2. Show credibility and consistent behaviour

Building a safe place to be vulnerable, recognising the good intents of others and engaging in candid conversations are the steppingstones of “emotional” trust but how do we scale this culture?

You will inevitably confront politics in your workplace and it is the number one killer of trust. It is easy to fall into the pitfalls of politics when we want to impress our bosses or manage egos however it will ruin our credibility.
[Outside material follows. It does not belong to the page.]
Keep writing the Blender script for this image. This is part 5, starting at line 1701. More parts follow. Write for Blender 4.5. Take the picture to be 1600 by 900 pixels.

Decisions and behaviour should reflect the values we have for our team. It is easy to say something but modelling it through our actions will determine whether or not we believe in what we say. In fact people remember very little when information is communicated verbally (10% the studies show) so we will be more likely to characterised by our actions.

3. Be the initiator

Be the first one to show vulnerability and share your feelings. They need to feel authentic and not calculated. Admit when you’re wrong or put your hands up when you don’t know the answer – your team will be there to help and add value to you.

4. Gain self-awareness

“How do I know if I show too much vulnerability?”, “Would people use my weaknesses against me?”

We commonly hear those questions when we are faced to show vulnerability and my answer to those is simple – it will depend on the kind of trust you are cultivating in your team. If “emotional” trust is practiced then there are no such things as “showing too much vulnerability”. Why? Because everyone’s intents are directed towards the good of the team.

While sharing weaknesses is key to trust it requires our willingness to accept them first. We are not able to rise above the limitations of our own character so the first place where we should start cultivating “emotional” trust is within ourselves. We need to have a clear understanding of what our strengths and weaknesses are and be comfortable with them. Otherwise how can we even navigate through trust if we can’t even trust ourselves.